Teachers' influence in K-12 product selection

Gauging teachers’ influence over purchasing is difficult, and it can depend on the question that K-12 officials are asked.

For instance, in a survey of 500 district leaders released last year by EdWeek Market Brief, more than 50 percent of administrators said they rarely or very rarely adopt products for district-wide purchase based on recommendations of teachers who test those tools in classrooms. But the numbers varied by the size of the district.

The NewSchools/Gallup report is based on an online survey of 3,210 teachers, 1,163 principals, 1,219 district administrators and 2,696 students who completed or partially completed surveys. The sample of teachers surveyed included pre-K-12 public school teachers who teach math, science, English/language arts or reading, history/social studies, among other subjects.

For the results based on the survey’s total sample of teachers, the margin of error is 2.1 percentage points, at the 95 percent confidence level. For principals, the margin of error was 3.5 percentage points, and for school administrators, it’s 3.2 percentage points.

Childress said she was not surprised that teachers were viewed by their peers as trusted sources of information about ed-tech products. But she found the degree to which they’re seen as arbiters of ed-tech quality “astonishing.”

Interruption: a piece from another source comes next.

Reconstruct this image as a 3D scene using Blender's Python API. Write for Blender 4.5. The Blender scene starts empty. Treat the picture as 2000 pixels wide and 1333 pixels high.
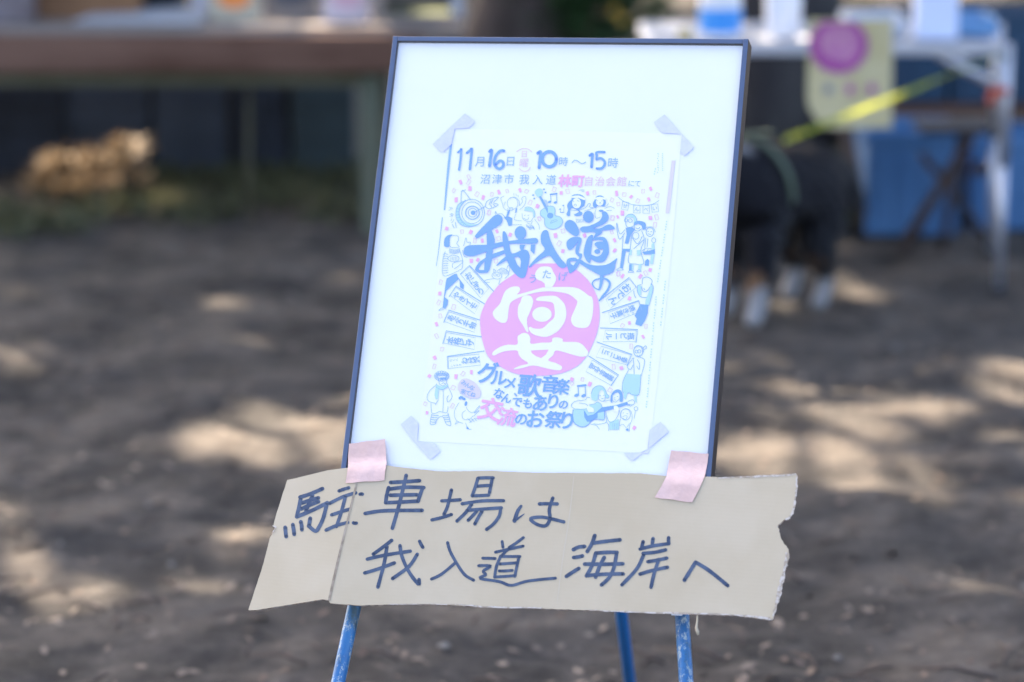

She noted that in a report the Bill & Melinda Gates Foundation released just four years ago, titled “Teachers Know Best,” a substantial but smaller percentage of teachers, 56 percent, said they choose digital tools recommended by other educators. Forty-seven percent of teachers in the 2015 survey said they rely on principals or other administrators for information. (Childress used to work as a top education official at Gates.)

At the same time, the new survey found that teachers were not impressed by the amount of evidence they have for judging ed-tech products.

Just 35 percent of educators said they felt they have “a lot” of evidence for evaluating digital reading products; 31 percent said the same of English language learning-focused tools; 28 percent said the same of history/social studies products; 25 percent said English/language arts products met that standard; and 21 percent said the same of science products.

The results show that  “teachers are intensely interested in the digital learning tools they’re adopting, or that their schools have adopted,” Childress said, yet “they are dissatisfied with the information that is available to them in a form that means something to them.”

There’s clearly a “mismatch out in the world between what a digital learning tool might be able to do, and what teachers, and principals and district administrators are trying to get done,” she added. “The field has to address it in a more productive way.”